After seeing the organ in person at the Tabernacle, I went across the street to the institutional gift shop to see about any recordings available, and found only two of the organ solo, one of which I already had. The new one, a 2000 CD on the Klavier label, features another of the tabernacle's staff organists, Clay Christiansen, playing a variety of accepted standards--Mendelssohn, Bach, Vierne, Saint-Saens and Reubke--as well as some newer, lesser known things by Robert Elmore, Dmitri Kabalevsky, Will C. MacFarlane and Robert Hebble, plus a couple improvisations by Mr. Christiansen to finish the program off. Call me hopelessly elitist, but these newer works seem chosen more for their accessibility than their intellectual merit, though I'll allow that they let Mr. Christiansen show off some of the other tonal resources of the organ. Well, I'll give them some time: maybe they'll grow on me.



The organ was built by the Aeolian-Skinner firm in 1947, under the direction of the firm's president and tonal director, G. Donald Harrison, who considered the organ his masterwork. I've written a bit about the poignant story of Ernest M. Skinner's ouster from the company that bore his name, and his replacement by Harrison. Harrison was an employee and protegé of organbuilder Henry Willis of Liverpool; Willis was, in turn, a personal friend of Ernest M. Skinner. My sense from Dorothy Holden's Skinner biography is that Harrison's takeover of the firm wasn't really a surprise to anyone except Skinner himself; that is, perhaps Willis offered Harrison to the Skinner firm in a conscientious attempt by Willis to gain control of the firm. Whatever the truth of the allegation, the transition of the company from Skinner's to Harrison's control occurred quite rapidly. The fact was that Harrison's ideas were much more closely aligned with changing popular tastes than Skinner's, and Skinner was unable to adjust his thinking to accommodate. This Salt Lake instrument is the embodiment of what Harrison wanted the Skinner organ to become, and whatever the tempestuous lineage, it's an impressive achievement.

It's ironic that the most famous instrument still to bear Skinner's name is one which had no input from him whatsoever. Indeed, he was over a decade out of his own shop at that point. The forceful move in public taste away from orchestral imitation and toward advanced use of mixtures and mutations resulted in a kind of hybrid instrument, one with Skinner's mechanical advances and certain sonic concepts, but with Harrison's more forward-looking tonal designs. The pity is that the man who was taken under Skinner's wing and mentored could not find, or at least judiciously attribute, merit in Skinner's own work, and was apparently not able to provide custodianship--gentle or otherwise--to these forbears even as he steered the company down a new road. Indeed, he seemed to lead the charge to undo Skinner's work.
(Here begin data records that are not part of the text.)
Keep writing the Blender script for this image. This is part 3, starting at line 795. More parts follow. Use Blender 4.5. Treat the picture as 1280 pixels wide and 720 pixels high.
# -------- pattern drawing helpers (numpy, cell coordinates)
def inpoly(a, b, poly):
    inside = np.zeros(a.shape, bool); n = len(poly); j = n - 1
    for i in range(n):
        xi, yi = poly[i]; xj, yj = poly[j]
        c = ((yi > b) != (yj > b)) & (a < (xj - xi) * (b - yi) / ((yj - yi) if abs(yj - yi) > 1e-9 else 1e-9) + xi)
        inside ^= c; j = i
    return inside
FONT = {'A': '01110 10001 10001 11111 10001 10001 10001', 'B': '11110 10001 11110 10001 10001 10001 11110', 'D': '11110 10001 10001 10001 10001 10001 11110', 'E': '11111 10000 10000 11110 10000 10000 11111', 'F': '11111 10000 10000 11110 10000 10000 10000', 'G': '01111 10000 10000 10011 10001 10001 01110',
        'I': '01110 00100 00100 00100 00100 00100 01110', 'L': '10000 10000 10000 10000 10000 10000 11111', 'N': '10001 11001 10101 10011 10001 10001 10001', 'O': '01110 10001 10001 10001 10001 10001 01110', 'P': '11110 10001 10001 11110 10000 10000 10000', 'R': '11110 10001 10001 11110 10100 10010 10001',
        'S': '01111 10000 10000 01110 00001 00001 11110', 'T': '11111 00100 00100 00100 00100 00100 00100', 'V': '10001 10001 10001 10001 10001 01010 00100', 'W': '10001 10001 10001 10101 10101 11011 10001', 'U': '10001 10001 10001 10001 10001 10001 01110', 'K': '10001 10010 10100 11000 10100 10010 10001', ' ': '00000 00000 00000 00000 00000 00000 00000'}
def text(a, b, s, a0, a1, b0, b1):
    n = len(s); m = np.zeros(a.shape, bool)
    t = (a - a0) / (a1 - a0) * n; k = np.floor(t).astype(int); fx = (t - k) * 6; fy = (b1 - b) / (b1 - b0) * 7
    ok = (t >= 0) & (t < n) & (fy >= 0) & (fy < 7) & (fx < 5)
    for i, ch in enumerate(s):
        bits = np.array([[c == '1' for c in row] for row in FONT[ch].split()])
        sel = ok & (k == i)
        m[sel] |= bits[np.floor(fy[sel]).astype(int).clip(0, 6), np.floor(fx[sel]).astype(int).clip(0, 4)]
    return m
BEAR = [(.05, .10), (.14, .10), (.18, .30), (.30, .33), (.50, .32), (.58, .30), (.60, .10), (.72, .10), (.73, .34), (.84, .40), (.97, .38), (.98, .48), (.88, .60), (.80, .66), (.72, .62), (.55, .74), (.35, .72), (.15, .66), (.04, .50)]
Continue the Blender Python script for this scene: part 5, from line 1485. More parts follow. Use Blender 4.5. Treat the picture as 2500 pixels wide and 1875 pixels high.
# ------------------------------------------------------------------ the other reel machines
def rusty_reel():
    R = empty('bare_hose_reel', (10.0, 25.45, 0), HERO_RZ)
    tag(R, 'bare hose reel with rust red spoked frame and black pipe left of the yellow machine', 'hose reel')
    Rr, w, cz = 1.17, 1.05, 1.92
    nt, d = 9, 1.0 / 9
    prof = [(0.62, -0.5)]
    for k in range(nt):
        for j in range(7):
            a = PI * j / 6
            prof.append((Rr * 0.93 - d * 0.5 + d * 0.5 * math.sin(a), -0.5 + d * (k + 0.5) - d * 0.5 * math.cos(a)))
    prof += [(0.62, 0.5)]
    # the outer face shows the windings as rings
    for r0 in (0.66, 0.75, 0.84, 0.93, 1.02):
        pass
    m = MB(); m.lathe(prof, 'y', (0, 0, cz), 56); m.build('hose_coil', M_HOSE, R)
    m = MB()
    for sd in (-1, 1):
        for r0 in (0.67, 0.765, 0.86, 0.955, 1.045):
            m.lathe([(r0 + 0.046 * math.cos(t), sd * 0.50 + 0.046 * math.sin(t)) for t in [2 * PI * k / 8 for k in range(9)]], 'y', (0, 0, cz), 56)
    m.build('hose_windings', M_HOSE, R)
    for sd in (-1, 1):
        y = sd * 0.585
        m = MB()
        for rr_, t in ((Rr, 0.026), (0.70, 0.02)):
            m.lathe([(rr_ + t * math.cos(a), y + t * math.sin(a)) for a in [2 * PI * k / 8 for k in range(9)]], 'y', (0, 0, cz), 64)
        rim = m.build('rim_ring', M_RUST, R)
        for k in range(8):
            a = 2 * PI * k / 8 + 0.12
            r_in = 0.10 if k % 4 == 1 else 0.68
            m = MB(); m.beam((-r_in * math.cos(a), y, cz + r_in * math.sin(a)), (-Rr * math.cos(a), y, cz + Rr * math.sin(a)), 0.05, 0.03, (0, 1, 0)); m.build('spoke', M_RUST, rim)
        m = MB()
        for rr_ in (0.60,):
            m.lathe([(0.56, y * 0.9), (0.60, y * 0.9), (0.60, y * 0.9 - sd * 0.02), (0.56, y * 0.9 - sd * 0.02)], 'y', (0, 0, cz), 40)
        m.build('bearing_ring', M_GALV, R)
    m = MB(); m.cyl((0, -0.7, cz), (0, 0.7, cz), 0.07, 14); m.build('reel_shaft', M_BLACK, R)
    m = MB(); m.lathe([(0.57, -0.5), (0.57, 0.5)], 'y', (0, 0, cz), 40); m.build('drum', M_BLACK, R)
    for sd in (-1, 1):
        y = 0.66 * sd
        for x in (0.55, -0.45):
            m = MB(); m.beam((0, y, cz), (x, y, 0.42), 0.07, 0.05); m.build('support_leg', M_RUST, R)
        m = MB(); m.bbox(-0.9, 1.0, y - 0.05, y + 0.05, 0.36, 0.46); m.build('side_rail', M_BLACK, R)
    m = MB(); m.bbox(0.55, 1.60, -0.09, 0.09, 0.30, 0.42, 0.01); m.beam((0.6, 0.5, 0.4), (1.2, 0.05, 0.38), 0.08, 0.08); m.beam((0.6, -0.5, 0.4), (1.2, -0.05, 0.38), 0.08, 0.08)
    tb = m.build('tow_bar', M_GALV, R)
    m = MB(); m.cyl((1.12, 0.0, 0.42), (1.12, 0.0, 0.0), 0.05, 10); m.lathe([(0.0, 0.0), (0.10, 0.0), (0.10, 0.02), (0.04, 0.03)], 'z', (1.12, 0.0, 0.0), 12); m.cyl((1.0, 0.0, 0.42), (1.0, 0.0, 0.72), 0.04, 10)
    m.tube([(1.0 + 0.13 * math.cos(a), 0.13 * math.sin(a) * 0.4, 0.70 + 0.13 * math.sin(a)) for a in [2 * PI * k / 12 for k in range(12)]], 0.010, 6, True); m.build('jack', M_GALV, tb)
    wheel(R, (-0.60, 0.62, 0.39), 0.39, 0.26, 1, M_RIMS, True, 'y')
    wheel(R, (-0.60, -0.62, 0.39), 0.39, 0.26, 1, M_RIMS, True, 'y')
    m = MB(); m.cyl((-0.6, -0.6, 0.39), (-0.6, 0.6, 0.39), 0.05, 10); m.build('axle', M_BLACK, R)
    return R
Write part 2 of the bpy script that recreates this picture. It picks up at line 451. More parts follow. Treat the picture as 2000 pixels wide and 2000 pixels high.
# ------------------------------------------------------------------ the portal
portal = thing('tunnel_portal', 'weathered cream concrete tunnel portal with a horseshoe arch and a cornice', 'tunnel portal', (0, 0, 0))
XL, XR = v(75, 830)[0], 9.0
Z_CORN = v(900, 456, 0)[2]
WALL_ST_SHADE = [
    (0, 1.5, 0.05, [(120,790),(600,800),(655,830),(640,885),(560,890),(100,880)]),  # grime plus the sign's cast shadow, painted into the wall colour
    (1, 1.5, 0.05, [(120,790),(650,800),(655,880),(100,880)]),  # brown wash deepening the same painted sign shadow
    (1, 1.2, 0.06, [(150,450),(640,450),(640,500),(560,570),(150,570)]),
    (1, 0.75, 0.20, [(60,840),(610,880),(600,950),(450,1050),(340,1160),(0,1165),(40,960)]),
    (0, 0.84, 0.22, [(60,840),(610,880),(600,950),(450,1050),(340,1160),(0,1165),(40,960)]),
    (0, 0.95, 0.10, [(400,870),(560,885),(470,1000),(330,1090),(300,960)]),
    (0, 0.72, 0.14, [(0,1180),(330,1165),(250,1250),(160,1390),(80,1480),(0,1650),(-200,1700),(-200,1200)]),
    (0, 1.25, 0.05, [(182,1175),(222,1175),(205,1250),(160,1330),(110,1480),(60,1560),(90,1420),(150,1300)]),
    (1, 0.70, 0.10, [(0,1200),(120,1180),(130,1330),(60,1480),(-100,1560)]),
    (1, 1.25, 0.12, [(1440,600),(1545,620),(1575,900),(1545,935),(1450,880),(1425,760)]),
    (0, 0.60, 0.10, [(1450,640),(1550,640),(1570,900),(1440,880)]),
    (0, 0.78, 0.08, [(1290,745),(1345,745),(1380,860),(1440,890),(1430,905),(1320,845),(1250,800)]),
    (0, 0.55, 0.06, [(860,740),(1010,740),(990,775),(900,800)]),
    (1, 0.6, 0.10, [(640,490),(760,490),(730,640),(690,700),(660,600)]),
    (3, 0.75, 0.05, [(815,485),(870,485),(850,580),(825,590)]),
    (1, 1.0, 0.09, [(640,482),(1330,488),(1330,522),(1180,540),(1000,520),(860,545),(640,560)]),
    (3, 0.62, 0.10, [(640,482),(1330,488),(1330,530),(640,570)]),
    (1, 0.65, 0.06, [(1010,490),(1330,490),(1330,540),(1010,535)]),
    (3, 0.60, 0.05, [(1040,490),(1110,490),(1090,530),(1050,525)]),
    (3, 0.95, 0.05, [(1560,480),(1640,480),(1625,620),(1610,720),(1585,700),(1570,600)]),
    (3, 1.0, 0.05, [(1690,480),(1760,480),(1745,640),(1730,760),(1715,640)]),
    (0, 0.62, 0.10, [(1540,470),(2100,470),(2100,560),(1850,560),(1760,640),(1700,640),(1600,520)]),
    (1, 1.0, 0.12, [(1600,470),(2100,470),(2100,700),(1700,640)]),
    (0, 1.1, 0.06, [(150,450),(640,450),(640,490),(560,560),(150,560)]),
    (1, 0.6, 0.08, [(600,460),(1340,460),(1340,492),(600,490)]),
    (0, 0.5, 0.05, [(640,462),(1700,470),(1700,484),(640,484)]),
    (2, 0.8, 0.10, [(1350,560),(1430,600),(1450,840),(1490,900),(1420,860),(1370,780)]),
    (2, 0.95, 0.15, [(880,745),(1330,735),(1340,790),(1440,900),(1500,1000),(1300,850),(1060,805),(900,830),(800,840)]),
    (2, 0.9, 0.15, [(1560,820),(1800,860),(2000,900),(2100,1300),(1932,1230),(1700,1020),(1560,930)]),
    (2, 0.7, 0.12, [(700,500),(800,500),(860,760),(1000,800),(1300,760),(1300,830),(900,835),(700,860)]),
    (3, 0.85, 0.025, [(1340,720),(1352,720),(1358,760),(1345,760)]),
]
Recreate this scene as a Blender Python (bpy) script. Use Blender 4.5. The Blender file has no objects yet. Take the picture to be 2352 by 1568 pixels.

And yet, the market wants what it wants.

And in a further irony--and, I suppose, an ultimate vindication of the view that Skinner's time was well and truly past--G. Donald Harrison himself was able to keep the wolves at bay only so long. The American Classic organ was fading rapidly in popular estimation year by year, and Harrison staved off the decline only a bit. The Aeolian-Skinner firm closed its doors altogether in 1971 (though Harrison was a decade in the ground by this time; Skinner outlived him). Customers wanted not a new version of the American Classic organ, but one unabashedly imitative of a North German instrument of 200 years before. In a sense, the thing that Ernest Skinner most hated was what in fact came to pass: the buying public sought out in ever-increasing numbers the European firms who were extrapolating from the state of the organ at the time of Bach's death. Those remaining firms who could adapt did so, and those who couldn't perished. From that radical rethinking, the industry stepped WAY back and moved forward from that point, thereby effectively repudiating much of what modernity had brought to the instrument.

Not surprisingly, the public determined later that perhaps a wholesale revision was not needed, so much as an adjustment. Few people are building Skinner-like instruments today, but a modern instrument like the Fisks at Oberlin or in the Meyerson Symphony Center in Dallas, or the Dobson organ reviewed below; these are much closer to a Harrison Skinner than to the Flentrops and Marcussens and Brombaughs that were in vogue for a while in the '50s and '60s. Still, one sees things from both schools in many modern organs.

Though it's different in tonal character from Cavaillé-Coll's work, the suitability of the Tabernacle Aeolian-Skinner to the Romantic and post-Romantic French literature makes me wonder why more people have not come here to make recordings. Martin Jean's recent recordings on the Woolsey Hall Skinner at Yale of Vierne and Tournemire (plus Charles Krigbaum's Widor recordings on that same instrument) show off this music fantastically well. I'd love to see someone record all of Duruflé or some Vierne symphonies on the Salt Lake organ.

But for now we have Clay Christiansen giving us a taste of what the instrument is capable of. For that I'm grateful.